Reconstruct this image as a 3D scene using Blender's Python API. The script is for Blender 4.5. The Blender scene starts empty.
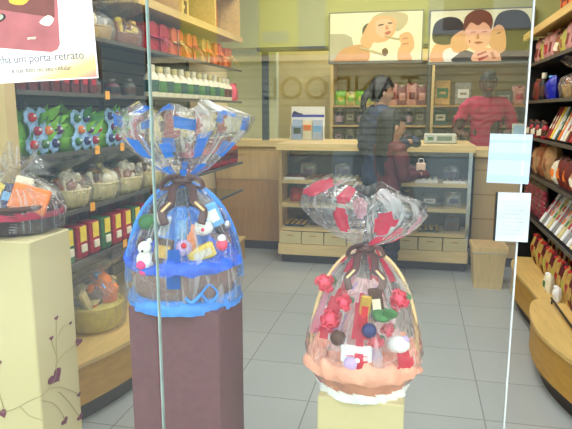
import bpy, math, random
from mathutils import Vector, Matrix, noise
from mathutils.bvhtree import BVHTree
R = math.radians
PI = math.pi
S = bpy.context.scene
COL = S.collection

# ---------------------------------------------------------------- camera, sky, sun, lamps, exposure
cam = bpy.data.objects.new('camera', bpy.data.cameras.new('camera')); COL.objects.link(cam)
cam.location = (0, 0, 1.4)
cam.rotation_euler = (R(90 - 10.1), 0, R(12.5))
cam.data.sensor_width = 36; cam.data.lens = 36 * 583 / 572; cam.data.clip_start = .05
S.camera = cam
S.view_settings.view_transform = 'Standard'; S.view_settings.look = 'None'
S.view_settings.gamma = 1; S.view_settings.use_curve_mapping = False
S.view_settings.exposure = 0.74
world = bpy.data.worlds.new('world'); S.world = world; world.use_nodes = True
wn = world.node_tree.nodes; wl = world.node_tree.links
bgn = wn['Background']; bgn.inputs['Strength'].default_value = 2.5
bgn.inputs['Color'].default_value = (.80, .90, 1.0, 1)
def light(name, kind, loc, rot, energy, color=(1, 1, 1), size=1, sizey=None):
    d = bpy.data.lights.new(name, kind); d.energy = energy; d.color = color
    if kind == 'AREA':
        d.size = size
        if sizey: d.shape = 'RECTANGLE'; d.size_y = sizey
    if kind == 'SUN': d.angle = R(3)
    o = bpy.data.objects.new(name, d); COL.objects.link(o); o.location = loc; o.rotation_euler = rot
    return o
light('sun', 'SUN', (0, 0, 6), (R(-42), 0, R(8)), 3.4, (1, .97, .92))
CEIL = 2.95
LAMPS = [(-.35, 2.6), (-.35, 4.2), (-.35, 6.15)]
for lx, ly in LAMPS:
    light('ceiling_lamp_light', 'AREA', (lx, ly, CEIL - .08), (0, 0, 0), 17 if ly < 6 else 11, (1, .985, .96), 1.6, .4)

# ---------------------------------------------------------------- materials
def lin(c):
    return tuple(((v / 255) / 12.92 if v <= 10 else ((v / 255 + .055) / 1.055) ** 2.4) for v in c) + (1,)
M = {}
def mat(name, c, rough=.6, metal=0, var=.12, scale=25, bump=0, bscale=80, emit=0, spec=.5, stretch=None):
    if name in M: return M[name]
    m = bpy.data.materials.new(name); m.use_nodes = True; n = m.node_tree.nodes; l = m.node_tree.links
    b = n['Principled BSDF']; b.inputs['Roughness'].default_value = rough; b.inputs['Metallic'].default_value = metal
    b.inputs['Specular IOR Level'].default_value = spec
    tc = n.new('ShaderNodeTexCoord'); mp = n.new('ShaderNodeMapping'); l.new(tc.outputs['Object'], mp.inputs[0])
    if stretch: mp.inputs['Scale'].default_value = stretch
    nz = n.new('ShaderNodeTexNoise'); nz.inputs['Scale'].default_value = scale; nz.inputs['Detail'].default_value = 4
    l.new(mp.outputs[0], nz.inputs[0])
    rp = n.new('ShaderNodeValToRGB'); l.new(nz.outputs[0], rp.inputs[0])
    a = lin(c)
    rp.color_ramp.elements[0].position = .3; rp.color_ramp.elements[1].position = .7
    rp.color_ramp.elements[0].color = tuple(v * (1 - var) for v in a[:3]) + (1,)
    rp.color_ramp.elements[1].color = tuple(min(1, v * (1 + var)) for v in a[:3]) + (1,)
    l.new(rp.outputs[0], b.inputs['Base Color'])
    if bump:
        n2 = n.new('ShaderNodeTexNoise'); n2.inputs['Scale'].default_value = bscale; l.new(mp.outputs[0], n2.inputs[0])
        bp = n.new('ShaderNodeBump'); bp.inputs['Strength'].default_value = bump; bp.inputs['Distance'].default_value = .01
        l.new(n2.outputs[0], bp.inputs['Height']); l.new(bp.outputs[0], b.inputs['Normal'])
    if emit:
        l.new(rp.outputs[0], b.inputs['Emission Color']); b.inputs['Emission Strength'].default_value = emit
    M[name] = m; return m
def wood(name, c, axis='Z', rough=.45):
    st = {'Z': (6, 6, .6), 'X': (.6, 6, 6), 'Y': (6, .6, 6)}[axis]
    return mat(name, c, rough, var=.10, scale=7, stretch=st)
def streaks(n, l, sock, lo, hi):
    """creases of a gathered film: milky lines that run up the wrap and fan round its axis"""
    tc = n.new('ShaderNodeTexCoord'); sp = n.new('ShaderNodeSeparateXYZ'); l.new(tc.outputs['Object'], sp.inputs[0])
    at = n.new('ShaderNodeMath'); at.operation = 'ARCTAN2'; l.new(sp.outputs[0], at.inputs[0]); l.new(sp.outputs[1], at.inputs[1])
    cb = n.new('ShaderNodeCombineXYZ'); l.new(at.outputs[0], cb.inputs[0]); l.new(sp.outputs[2], cb.inputs[1])
    mp = n.new('ShaderNodeMapping'); mp.inputs['Scale'].default_value = (5.5, 3.2, 1); l.new(cb.outputs[0], mp.inputs[0])
    nz = n.new('ShaderNodeTexNoise'); nz.inputs['Scale'].default_value = 1; nz.inputs['Detail'].default_value = 3; nz.inputs['Distortion'].default_value = 1.8; l.new(mp.outputs[0], nz.inputs[0])
    mr = n.new('ShaderNodeMapRange'); mr.interpolation_type = 'SMOOTHSTEP'; mr.inputs[1].default_value = .53; mr.inputs[2].default_value = .66; mr.inputs[3].default_value = lo; mr.inputs[4].default_value = hi
    l.new(nz.outputs[0], mr.inputs[0]); l.new(mr.outputs[0], sock)
def clear(name, tint=(1, 1, 1), base=.05, rough=.0, bump=0, bscale=30, haze=0, hazec=(1, 1, 1), power=5, streak=0):
    """clear sheet: transparent, mirror reflection rising at grazing angles, optional milky haze"""
    m = bpy.data.materials.new(name); m.use_nodes = True; n = m.node_tree.nodes; l = m.node_tree.links; n.clear()
    out = n.new('ShaderNodeOutputMaterial')
    tr = n.new('ShaderNodeBsdfTransparent'); tr.inputs[0].default_value = tuple(tint) + (1,)
    gl = n.new('ShaderNodeBsdfGlossy'); gl.inputs['Roughness'].default_value = rough
    lw = n.new('ShaderNodeLayerWeight'); lw.inputs[0].default_value = .5
    if bump:
        tc = n.new('ShaderNodeTexCoord'); nz = n.new('ShaderNodeTexNoise'); nz.inputs['Scale'].default_value = bscale
        nz.inputs['Detail'].default_value = 3; nz.inputs['Distortion'].default_value = 1.5
        l.new(tc.outputs['Object'], nz.inputs[0])
        bp = n.new('ShaderNodeBump'); bp.inputs['Strength'].default_value = bump; bp.inputs['Distance'].default_value = .02
        l.new(nz.outputs[0], bp.inputs['Height']); l.new(bp.outputs[0], gl.inputs['Normal']); l.new(bp.outputs[0], lw.inputs['Normal'])
    pw = n.new('ShaderNodeMath'); pw.operation = 'POWER'; l.new(lw.outputs['Facing'], pw.inputs[0]); pw.inputs[1].default_value = power
    ma = n.new('ShaderNodeMath'); ma.operation = 'MULTIPLY_ADD'; l.new(pw.outputs[0], ma.inputs[0]); ma.inputs[1].default_value = 1 - base; ma.inputs[2].default_value = base
    mx = n.new('ShaderNodeMixShader'); l.new(ma.outputs[0], mx.inputs[0]); l.new(tr.outputs[0], mx.inputs[1]); l.new(gl.outputs[0], mx.inputs[2])
    last = mx
    if haze:
        df = n.new('ShaderNodeBsdfDiffuse'); df.inputs[0].default_value = tuple(hazec) + (1,)
        tl = n.new('ShaderNodeBsdfTranslucent'); tl.inputs[0].default_value = tuple(hazec) + (1,)
        m2 = n.new('ShaderNodeMixShader'); m2.inputs[0].default_value = .5; l.new(df.outputs[0], m2.inputs[1]); l.new(tl.outputs[0], m2.inputs[2])
        m3 = n.new('ShaderNodeMixShader'); m3.inputs[0].default_value = haze; l.new(mx.outputs[0], m3.inputs[1]); l.new(m2.outputs[0], m3.inputs[2])
        if streak: streaks(n, l, m3.inputs[0], haze, streak)
        last = m3
    l.new(last.outputs[0], out.inputs[0]); M[name] = m; return m

wood('counter_wood', (206, 170, 112), 'Z'); wood('counter_wood_dark', (186, 140, 84), 'Z')
wood('edge_wood', (226, 198, 140), 'X'); wood('base_wood', (186, 140, 50), 'Y'); wood('shelf_wood', (212, 178, 108), 'Y')
wood('bin_wood', (216, 186, 122), 'Z')
mat('cream', (212, 196, 146), .55, var=.03, scale=3); mat('column_tan', (200, 172, 118), .6, var=.04, scale=3); mat('cream2', (233, 214, 172), .6, var=.03, scale=3)
mat('brown_plinth', (112, 68, 74), .6, var=.10, scale=40, bump=.1, bscale=300)
mat('dark_plinth', (48, 36, 34), .4); mat('black', (22, 21, 24), .5); mat('dark_slat', (84, 80, 70), .5)
mat('darkback', (24, 22, 22), .6); mat('wall_green', (196, 196, 128), .7, var=.04, scale=2)
mat('wall_pale', (188, 196, 168), .7, var=.04, scale=2); mat('niche', (206, 190, 132), .7, var=.05, scale=3)
mat('white', (240, 240, 238), .5, var=.02); mat('paperwhite', (178, 192, 224), .6, var=.02); mat('paperblue', (166, 190, 234), .6, var=.03)
mat('ceiling_white', (230, 228, 215), .8, var=.02); mat('pole_blue', (52, 66, 84), .35)
mat('seam', (150, 170, 166), .25); mat('sealwhite', (196, 200, 200), .3)
mat('steel', (190, 192, 195), .25, 1); mat('lampwhite', (250, 248, 240), .5, emit=3.0)
clear('glass', (.97, .985, .98), .05, power=4)
clear('caseglass', (.97, .98, .98), .05, power=4)
clear('shelfglass', (.50, .56, .54), .10, rough=.05, power=3)
clear('cello', (.97, .97, .98), .10, rough=.12, bump=1.0, bscale=30, haze=.015, power=4.5, streak=.36)
clear('cello_far', (.97, .97, .97), .08, rough=.16, bump=.8, bscale=40, haze=.02, power=3, streak=.16)
clear('cello_blue', (.25, .5, .95), .08, rough=.15, bump=.6, bscale=26, haze=.72, hazec=lin((40, 130, 240))[:3], power=3)
clear('cello_pink', (.95, .5, .6), .08, rough=.15, bump=.6, bscale=26, haze=.72, hazec=lin((226, 50, 84))[:3], power=3)
clear('cello_rose', (.95, .75, .8), .08, rough=.15, bump=.6, bscale=26, haze=.6, hazec=lin((246, 176, 196))[:3], power=3)
clear('cello_white', (1, 1, 1), .12, rough=.15, bump=.6, bscale=26, haze=.6, power=3)

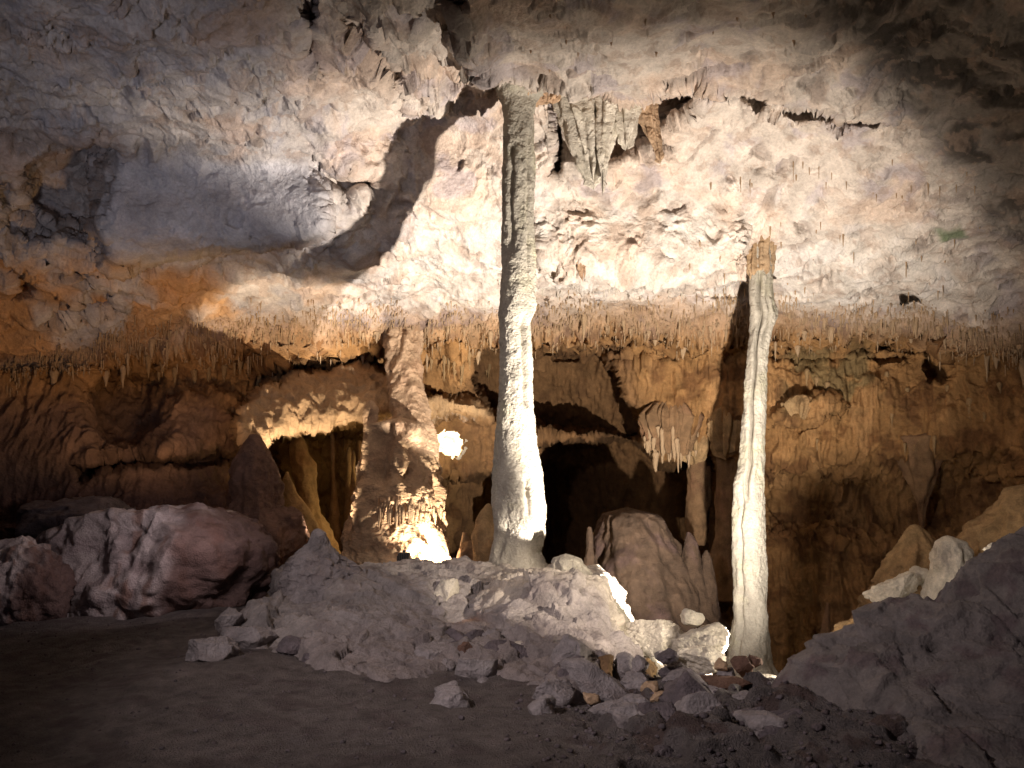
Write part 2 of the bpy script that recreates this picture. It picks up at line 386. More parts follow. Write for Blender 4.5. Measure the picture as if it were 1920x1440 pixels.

────────────────────────────────────────

• Prompt: Look over the listing. Pull out every line with the string "that" in it.

• Exercise response:
    """creases of a gathered film: milky lines that run up the wrap and fan round its axis"""
Write part 2 of the bpy script that recreates this picture. It picks up at line 386. More parts follow. Write for Blender 4.5. Measure the picture as if it were 1920x1440 pixels.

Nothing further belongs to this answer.